Zambello, a 50-something dynamo – bright eyes and shock of thick, dark hair strike you immediately – became the Glimmerglass Opera’s general & artistic director July 1, succeeding Michael MacLeod in the midst of the worst national recession in 80 years.
She was teaching at Yale about a year ago, driving back to New York on manic I-95, when her cellphone buzzed.  It was Sherwin Goldman, chairman of the opera’s board: Would she consider the top job at Glimmerglass?
“He’d asked me five years ago,” said Zambello, a veteran of three decades directing operas from San Francisco to La Scala.  “I said no.  I was in the middle of too many difficult projects.”
But Glimmerglass “has a special reputation,” and she had personally experienced its charms, directing “Iphigénie en Tauride” during the 1997 season.
Goldman, retired New York City Opera executive producer, invited Zambello to meet the rest of the board at his Fifth Avenue apartment.  It clicked.  She took the job.
Rechristening “the gem” she is now responsible for as Glimmerglass Festival is part of a larger strategy, to make the property on Otsego Lake a magnet for, not just committed opera fans, but the public at large.
The Colgate University graduate (1978) – she was raised in Europe and speaks five languages – plans to promote more heavily in the region – Albany, Syracuse, Utica, Binghamton – and to cross-promote where possible.  For instance, “Later the Same Evening,” a one-act opera based on five Edward Hopper paintings, is being coordinated with a Hopper exhibit at The Fenimore Art Museum.
Ommegang Brewery is develop a special beer just for the opera, which will hold a contest to help name it.  The beer will be the exclusive brew at all opera events this summer.  Plus, opera-goers will be able to camp on Ommegang’s grounds for free.
Wednesday, Jan. 26, Zambello planned to conduct a master class at SUNY Oneonta’s Music Department, followed by a “conversation” with the public at the Goodrich Theatre.
The first day of the season, July 2, when Bizet’s “Carmen” opens, tickets are $10 for anyone local who has not experienced the opera before.  All season, tickets are $10 for children accompanying a parent, and students 18+ will get 50 percent off tickets, all with the idea of widening the opera’s reach.

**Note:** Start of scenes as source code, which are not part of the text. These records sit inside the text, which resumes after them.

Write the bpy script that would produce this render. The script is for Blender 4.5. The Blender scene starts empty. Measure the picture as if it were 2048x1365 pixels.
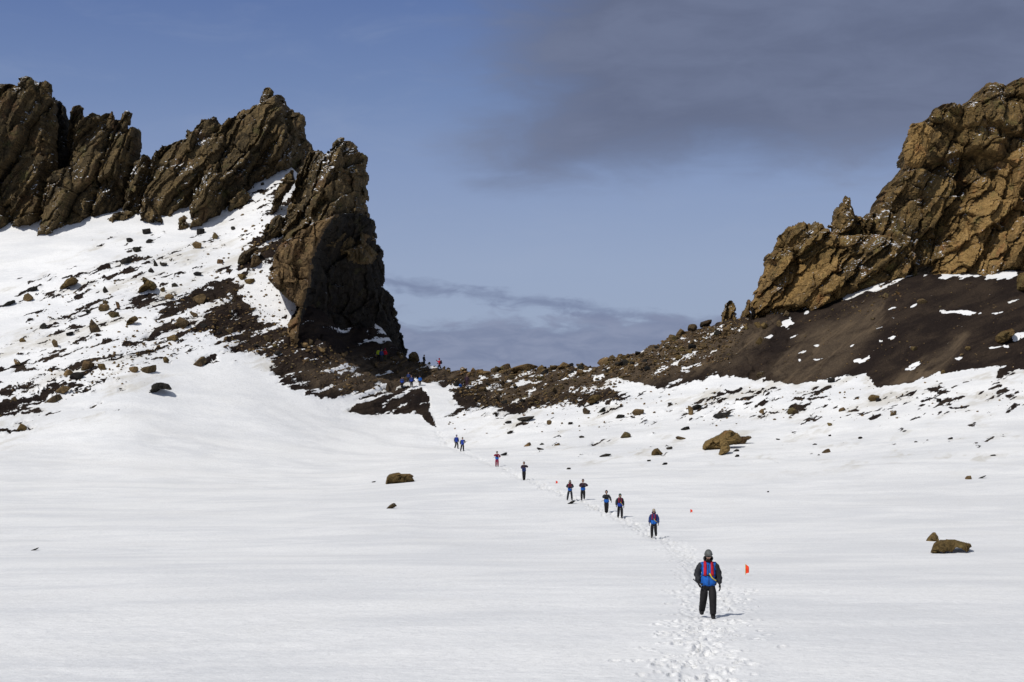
import bpy, math, random
import numpy as np
from mathutils import Vector, Matrix, Euler
from mathutils.bvhtree import BVHTree

random.seed(7)
RNG = np.random.default_rng(11)
SC = bpy.context.scene
COL = SC.collection
R = math.radians

# ------------------------------------------------------------------ camera
F = 3982.0                      # focal length in pixels of the 2048 wide photograph
PITCH = math.atan(267.5 / F)
CZ = 3.7
cam_data = bpy.data.cameras.new('camera')
cam_data.sensor_width = 36.0
cam_data.lens = F / 2048 * 36.0
cam_data.clip_start = 0.1
cam_data.clip_end = 8000
cam = bpy.data.objects.new('camera', cam_data)
COL.objects.link(cam)
cam.location = (0, 0, CZ)
cam.rotation_euler = (math.pi / 2 + PITCH, 0, 0)
SC.camera = cam

# ------------------------------------------------------------------ sun direction (towards the sun)
SUN = Vector((-0.585, -0.70, 1.0)).normalized()
SUN_EL = math.asin(SUN.z)
SUN_AZ = math.atan2(SUN.x, SUN.y)          # clockwise from +Y

sun_data = bpy.data.lights.new('sun', 'SUN')
sun_data.energy = 3.3
sun_data.angle = R(0.6)
sun_data.color = (1.0, 0.965, 0.91)
sun = bpy.data.objects.new('sun', sun_data)
COL.objects.link(sun)
sun.rotation_euler = SUN.to_track_quat('Z', 'Y').to_euler()

vs = SC.view_settings
vs.view_transform = 'Standard'
vs.look = 'None'
vs.exposure = 0.0
vs.gamma = 1.0
vs.use_curve_mapping = False


# ------------------------------------------------------------------ node helpers
class NT:
    def __init__(self, tree):
        self.t = tree
        self.n = tree.nodes
        self.l = tree.links

    def new(self, typ, **kw):
        nd = self.n.new(typ)
        for k, v in kw.items():
            setattr(nd, k, v)
        return nd

    def put(self, sock, v):
        if isinstance(v, (int, float)):
            try:
                sock.default_value = v
            except Exception:
                sock.default_value = (v, v, v)
        elif isinstance(v, (tuple, list)):
            if len(v) == 3 and sock.type == 'RGBA':
                v = tuple(v) + (1,)
            sock.default_value = v
        else:
            self.l.new(v, sock)

    def m(self, op, a, b=None, c=None, clamp=False):
        nd = self.new('ShaderNodeMath', operation=op, use_clamp=clamp)
        self.put(nd.inputs[0], a)
        if b is not None:
            self.put(nd.inputs[1], b)
        if c is not None:
            self.put(nd.inputs[2], c)
        return nd.outputs[0]

    def step(self, v, lo, hi):
        nd = self.new('ShaderNodeMapRange', interpolation_type='SMOOTHSTEP')
        self.put(nd.inputs['Value'], v)
        self.put(nd.inputs['From Min'], lo)
        self.put(nd.inputs['From Max'], hi)
        return nd.outputs[0]

    def mix(self, f, a, b, mode='MIX'):
        nd = self.new('ShaderNodeMix', data_type='RGBA', blend_type=mode)
        self.put(nd.inputs[0], f)
        self.put(nd.inputs[6], a)
        self.put(nd.inputs[7], b)
        return nd.outputs[2]

    def vm(self, op, a, b=None, s=None):
        nd = self.new('ShaderNodeVectorMath', operation=op)
        self.put(nd.inputs[0], a)
        if b is not None:
            self.put(nd.inputs[1], b)
        if s is not None:
            self.put(nd.inputs['Scale'], s)
        return nd.outputs[0]

    def noise(self, vec, scale, detail=3, rough=0.55, dist=0.0):
        nd = self.new('ShaderNodeTexNoise')
        self.put(nd.inputs['Vector'], vec)
        nd.inputs['Scale'].default_value = scale
        nd.inputs['Detail'].default_value = detail
        nd.inputs['Roughness'].default_value = rough
        nd.inputs['Distortion'].default_value = dist
        return nd.outputs[0]

    def rotscale(self, vec, rot, scale):
        a = self.new('ShaderNodeMapping')
        self.put(a.inputs['Vector'], vec)
        a.inputs['Rotation'].default_value = rot
        return self.vm('MULTIPLY', a.outputs[0], scale)

    def voro(self, vec, scale, feature='DISTANCE_TO_EDGE'):
        nd = self.new('ShaderNodeTexVoronoi', feature=feature)
        self.put(nd.inputs['Vector'], vec)
        nd.inputs['Scale'].default_value = scale
        return nd.outputs[0]


# ------------------------------------------------------------------ world
world = bpy.data.worlds.new('World')
SC.world = world
world.use_nodes = True
w = NT(world.node_tree)
w.n.clear()
sky = w.new('ShaderNodeTexSky', sky_type='NISHITA')
sky.sun_disc = False
sky.sun_elevation = SUN_EL
sky.sun_rotation = SUN_AZ
sky.altitude = 200
sky.air_density = 1.0
sky.dust_density = 0.3
sky.ozone_density = 1.0
tc = w.new('ShaderNodeTexCoord')
sep = w.new('ShaderNodeSeparateXYZ')
w.put(sep.inputs[0], tc.outputs['Generated'])
hyp = w.m('MAXIMUM', w.m('SQRT', w.m('ADD', w.m('MULTIPLY', sep.outputs[0], sep.outputs[0]),
                                     w.m('MULTIPLY', sep.outputs[1], sep.outputs[1]))), 0.001)
el = w.m('MULTIPLY', w.m('ARCTAN2', sep.outputs[2], hyp), 57.2958)          # elevation in degrees
az = w.m('MULTIPLY', w.m('ARCTAN2', sep.outputs[0], sep.outputs[1]), 57.2958)  # azimuth in degrees
cmb = w.new('ShaderNodeCombineXYZ')
w.put(cmb.inputs[0], w.m('MULTIPLY', az, 0.10))
w.put(cmb.inputs[1], w.m('MULTIPLY', el, 0.30))
cl = cmb.outputs[0]
n_big = w.noise(cl, 1.3, 5, 0.55)
n_mid = w.noise(w.vm('ADD', cl, (7.3, 2.1, 0)), 3.2, 6, 0.6, 0.6)
n_fine = w.noise(w.vm('ADD', cl, (3.1, 9.7, 0)), 9.0, 5, 0.6, 0.4)
nb = w.m('SUBTRACT', n_big, 0.5)
nm = w.m('SUBTRACT', n_mid, 0.5)
nf = w.m('SUBTRACT', n_fine, 0.5)
# clear sky: deeper blue high up, paler towards the horizon; unseen grey overcast added overhead to neutralise the ambient light
grade = w.new('ShaderNodeValToRGB')
w.put(grade.inputs[0], w.m('DIVIDE', el, 20.0, clamp=True))
cr = grade.color_ramp
cr.elements[0].position = 0.0
cr.elements[0].color = (0.33, 0.385, 0.51, 1)
cr.elements[1].position = 1.0
cr.elements[1].color = (0.080, 0.135, 0.33, 1)
for pos, c in ((0.30, (0.300, 0.370, 0.545)), (0.43, (0.235, 0.310, 0.515)), (0.54, (0.165, 0.240, 0.450)), (0.68, (0.108, 0.172, 0.385))):
    e = cr.elements.new(pos)
    e.color = c + (1,)
nish = w.vm('SCALE', sky.outputs[0], s=0.08)
skyc = w.mix(w.m('MULTIPLY', w.step(el, 34.0, 18.0), 0.88), nish, grade.outputs[0])
skyc = w.mix(w.m('MULTIPLY', w.step(el, 20.0, 45.0), 0.72), skyc, (0.30, 0.32, 0.34))
# thin veil brightening and streaks
veil = w.step(w.m('ADD', nm, w.m('MULTIPLY', nb, 0.6)), -0.05, 0.35)
skyc = w.mix(w.m('MULTIPLY', veil, 0.14), skyc, (0.36, 0.42, 0.56))
# heavy grey cloud upper right
a1 = w.m('DIVIDE', w.m('SUBTRACT', az, -1.6), 4.0)
lower = w.m('ADD', 8.0, w.m('MULTIPLY', az, 0.06))
a2 = w.m('DIVIDE', w.m('SUBTRACT', el, lower), 1.7)
a3 = w.m('DIVIDE', w.m('SUBTRACT', 40.0, az), 12.0)
base1 = w.m('MINIMUM', w.m('MINIMUM', a1, a2), a3)
c1 = w.step(w.m('ADD', base1, w.m('ADD', w.m('MULTIPLY', nb, 1.7), w.m('MULTIPLY', nm, 1.0))), -0.25, 0.95)
dark = w.mix(w.step(w.m('ADD', n_big, w.m('MULTIPLY', nm, 0.7)), 0.25, 0.75), (0.126, 0.150, 0.232), (0.160, 0.190, 0.288))
skyc = w.mix(w.m('MULTIPLY', c1, 0.92), skyc, dark)
# low cloud bank over the saddle
b1 = w.m('ADD', w.m('DIVIDE', w.m('SUBTRACT', 4.75, el), 0.7), w.m('ADD', w.m('MULTIPLY', nm, 2.8), w.m('MULTIPLY', nf, 2.2)))
c2 = w.step(b1, -0.1, 0.9)
low = w.mix(w.step(n_fine, 0.3, 0.7), (0.178, 0.215, 0.335), (0.242, 0.278, 0.400))
skyc = w.mix(w.m('MULTIPLY', c2, 0.85), skyc, low)
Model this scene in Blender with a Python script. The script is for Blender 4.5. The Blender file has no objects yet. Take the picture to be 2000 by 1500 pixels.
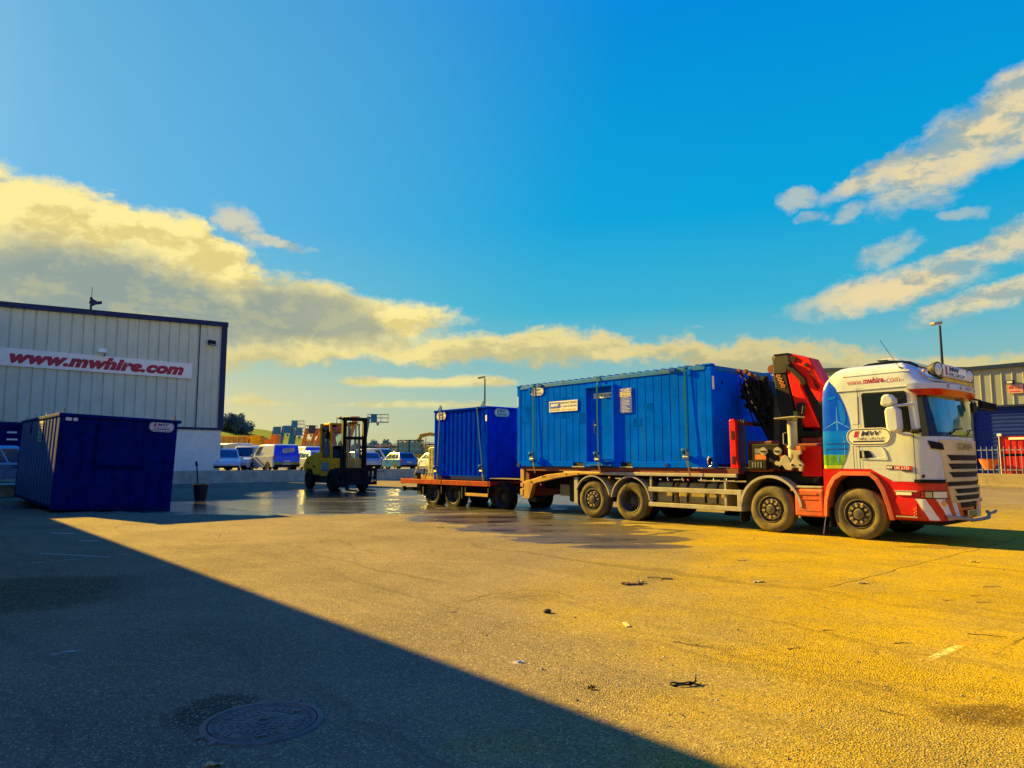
import bpy, bmesh, math, random
from mathutils import Vector, Matrix
from math import sin, cos, pi, radians as RAD
random.seed(7)
D = bpy.data
SC = bpy.context.scene
COL = SC.collection

# ---------------------------------------------------------------- camera
PITCH, CAMZ, FPX = 0.108, 1.601, 1377.0
cam = D.objects.new("camera", D.cameras.new("camera"))
COL.objects.link(cam)
cam.data.sensor_width = 36
cam.data.lens = FPX / 2000 * 36
cam.data.clip_start, cam.data.clip_end = 0.05, 4000
cam.location = (0, 0, CAMZ)
cam.rotation_euler = (pi / 2 + PITCH, 0, 0)
SC.camera = cam

# ---------------------------------------------------------------- light
EXPOSURE = 2.0
SUN_EL, SUN_X, SUN_Y = RAD(25), -0.80, 0.60
SC.view_settings.view_transform = 'Standard'
SC.view_settings.look = 'None'
SC.view_settings.exposure = EXPOSURE
SC.view_settings.gamma = 1
SC.view_settings.use_curve_mapping = False
sl = D.lights.new("sun", 'SUN')
sl.energy = 5.0
sl.angle = RAD(0.5)
sl.color = (1.0, 0.65, 0.065)
sun = D.objects.new("sun", sl)
COL.objects.link(sun)
SUNV = Vector((SUN_X * cos(SUN_EL), SUN_Y * cos(SUN_EL), sin(SUN_EL))).normalized()
sun.rotation_euler = (-SUNV).to_track_quat('-Z', 'Y').to_euler()

# ---------------------------------------------------------------- node helper
class NT:
    def __init__(self, tree):
        self.t = tree
        tree.nodes.clear()
    def n(self, typ, **kw):
        nd = self.t.nodes.new(typ)
        for k, v in kw.items():
            setattr(nd, k, v)
        return nd
    def put(self, sock, v):
        if v is None:
            return
        if hasattr(v, 'is_linked') or isinstance(v, bpy.types.NodeSocket):
            self.t.links.new(v, sock)
        else:
            if isinstance(v, (tuple, list)) and len(v) == 3 and sock.type == 'RGBA':
                v = (*v, 1)
            sock.default_value = v
    def m(self, op, a, b=None, c=None, clamp=False):
        nd = self.n('ShaderNodeMath', operation=op, use_clamp=clamp)
        for i, v in enumerate((a, b, c)):
            if v is not None:
                self.put(nd.inputs[i], v)
        return nd.outputs[0]
    def ss(self, x, a, b):
        nd = self.n('ShaderNodeMapRange', interpolation_type='SMOOTHSTEP')
        self.put(nd.inputs[0], x)
        if a <= b:
            nd.inputs[1].default_value, nd.inputs[2].default_value = a, b
            nd.inputs[3].default_value, nd.inputs[4].default_value = 0, 1
        else:
            nd.inputs[1].default_value, nd.inputs[2].default_value = b, a
            nd.inputs[3].default_value, nd.inputs[4].default_value = 1, 0
        return nd.outputs[0]
    def mix(self, f, a, b, blend='MIX'):
        nd = self.n('ShaderNodeMix', data_type='RGBA', blend_type=blend)
        self.put(nd.inputs[0], f)
        self.put(nd.inputs[6], a)
        self.put(nd.inputs[7], b)
        return nd.outputs[2]
    def noise(self, vec, scale, detail=4, rough=0.55, dist=0, dim='3D'):
        nd = self.n('ShaderNodeTexNoise', noise_dimensions=dim)
        self.put(nd.inputs['Vector'], vec)
        nd.inputs['Scale'].default_value = scale
        nd.inputs['Detail'].default_value = detail
        nd.inputs['Roughness'].default_value = rough
        nd.inputs['Distortion'].default_value = dist
        return nd.outputs[0]
    def ramp(self, f, stops, interp='LINEAR'):
        nd = self.n('ShaderNodeValToRGB')
        cr = nd.color_ramp
        cr.interpolation = interp
        while len(cr.elements) < len(stops):
            cr.elements.new(0.5)
        for e, (p, c) in zip(cr.elements, stops):
            e.position = p
            e.color = (*c, 1) if len(c) == 3 else c
        self.put(nd.inputs[0], f)
        return nd.outputs[0]
    def curve(self, x, pts, x0, x1, y0, y1):
        u = self.n('ShaderNodeMapRange')
        self.put(u.inputs[0], x)
        u.inputs[1].default_value, u.inputs[2].default_value = x0, x1
        nd = self.n('ShaderNodeFloatCurve')
        c = nd.mapping.curves[0]
        P = [((px - x0) / (x1 - x0), (py - y0) / (y1 - y0)) for px, py in pts]
        while len(c.points) < len(P):
            c.points.new(0.5, 0.5)
        for q, (a, b) in zip(c.points, P):
            q.location = (a, b)
            q.handle_type = 'VECTOR'
        nd.mapping.update()
        self.t.links.new(u.outputs[0], nd.inputs[1])
        return self.m('MULTIPLY_ADD', nd.outputs[0], y1 - y0, y0)
    def vscale(self, v, s):
        nd = self.n('ShaderNodeVectorMath', operation='MULTIPLY')
        self.put(nd.inputs[0], v)
        nd.inputs[1].default_value = s
        return nd.outputs[0]

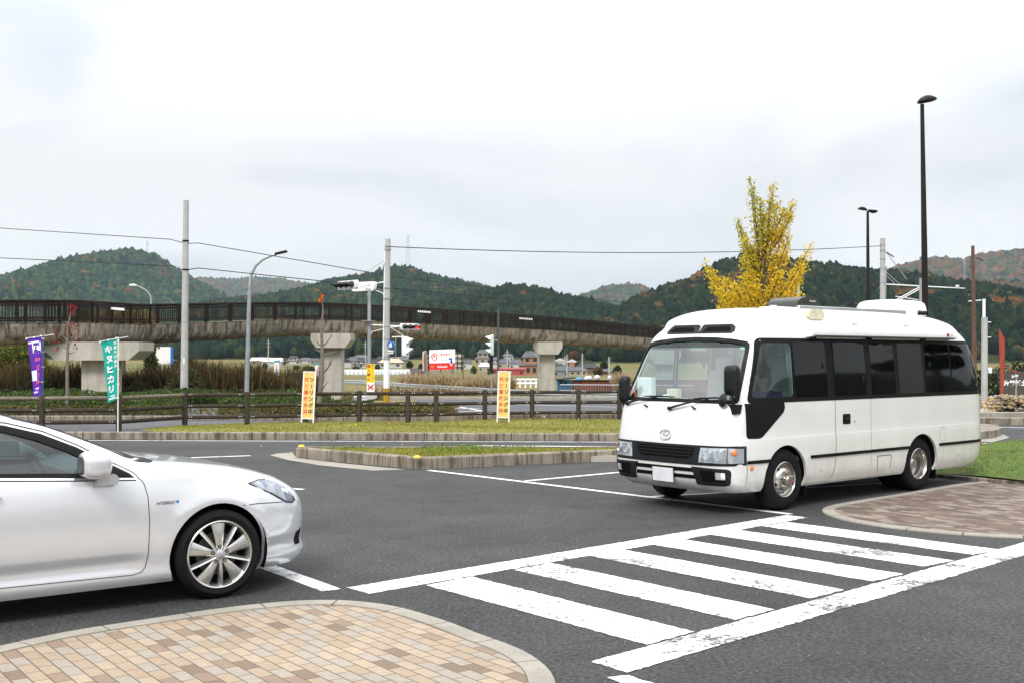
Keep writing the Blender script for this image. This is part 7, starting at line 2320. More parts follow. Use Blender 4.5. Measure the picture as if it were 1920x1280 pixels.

Zambello’s salesmanship was in evidence at the Village Library of Cooperstown Sunday, Jan. 23, when she held a packed room in the palm of her hand for 40 minutes and could have gone longer, (but the library was closing.)
Bizet was “the Andrew Lloyd Weber of his day,” and “Carmen” is “one of the greatest operas ever written.  The younger set loves it:  a lot of murder, sex and death.”
The plan is to include as many local people in the performances as possible, and boys with an interest in the gory have shown particular interest in Cherubini’s “Medea,” where mom Medea kills her two kids and one scene includes one of the youngster’s hearts as a prop.  (Cool!)
“Annie Get Your Gun” will be presented just the way Irving Berlin intended it – with a full orchestra and non-miked singers.  Deborah Voigt, who stars as Annie, will be the company’s first “artist in residence” this season. (There will be a tie-in between “Annie” and The Fenimore’s Thaw Collection of Native American Art.)
Two one-acts, “Later the Same Evening” and “A Blizzard in Marblehead Neck” (libretto by Pulitzer winner Tony Kushner of “Angels in America” fame; he will visit) represent the opera’s ongoing commitment to new works.
“There’s no place quite like Glimmerglass,” Zambello declared, and everyone seemed to agree.